It's not a tree you would grow for its fruit alone (though we'll come to that), but it is modestly good to look at all year round. Its leaves are tough, leathery, shiny, but just now, with other flowers withering, the arbutus puts out its creamy bunches of blossom, the shape of lilies-of-the-valley. The fruits are now ripening: round, cherry-sized, the surface dimpled like a strawberry. The arbutus, thanks to the song "My Love's an arbutus, by the borders of Lene" is largely associated with the Killarney area, but it grows well north of that. So little are the fruits thought of that footpaths may be scattered with berries and red stains.
It is, of course, common in Mediterranean countries and has been found wild by a roadside in the Pyrenees Orientales area in September, its fruits a handy snack on a hilly road.
Interesting history. About 1586 an unknown official sent the strawberry tree to England, as recorded in the State Papers of Ireland. "You shall receive herewith a bundle of trees called the woolaghan tree, whereof my Lord of Leicester and Mr Secretary Walsingham are both very desirous to have some, as well for the fruit as the rareness of the manner of bearing, which is after the kind of the orange to have blossoms and fruit green or ripe all the year long, and the same of a very pleasant taste, and growing nowhere else but in one part of Munster, from whence I have caused them to be transported immediately unto you, praying you to see them safely delivered and divided between them my said Lord and Mr Secretary, directing that they may be planted near some ponds or with a great deal of black moory earth, which kind of soil I take will best suit them, for that they grow best in Munster about loughs and prove to the bigness of cherry trees or more and continue long."
That's from A history of Gardening in Ireland by Keith Lamb and Patrick Bowe, published for the National Botanic Gardens, Glasnevin, Dublin, by the Stationery Office.

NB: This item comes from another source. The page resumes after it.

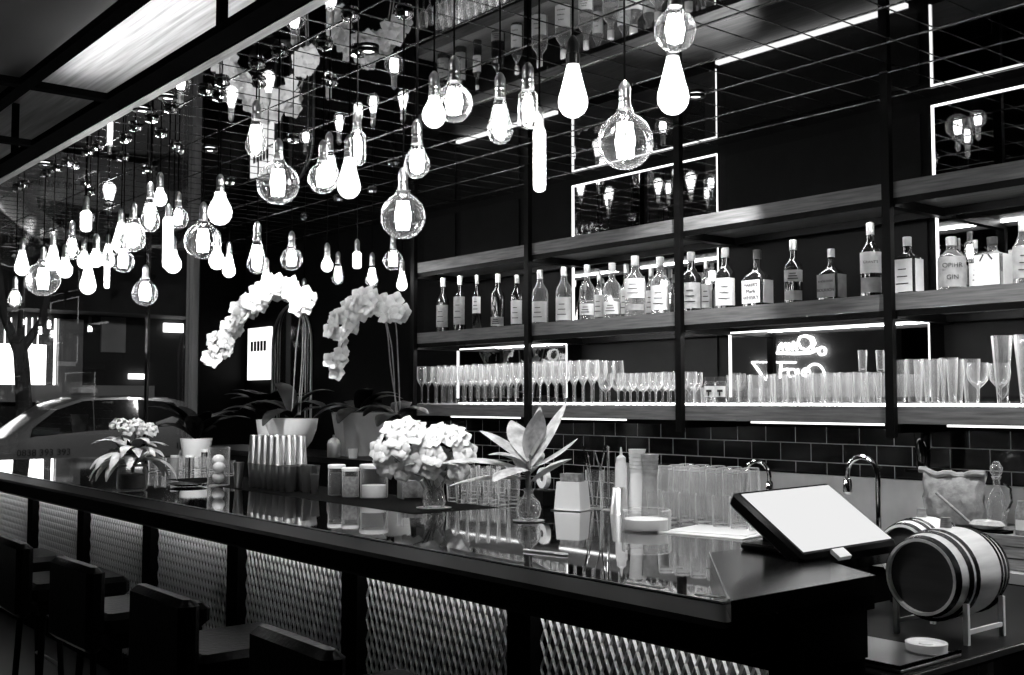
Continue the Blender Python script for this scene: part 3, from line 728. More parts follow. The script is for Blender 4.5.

The fruit, if taken too early, tastes only of cotton wool. It must be left to become a deep red colour before it is palatable. Within a few hundred yards one tree, open to the sun, is already showing deep red berries; another, shaded by a big oak, does not produce that colour until, perhaps, well into November.
The only cookbook found with arbutus recipes is Jane Grigson's Fruit Book. Arbutus jelly - wonderful if you have enough fruit. Also boiled briefly in sugar and water and laid on whipped cream in pastry cases. Or, showing off, to top fruit salad.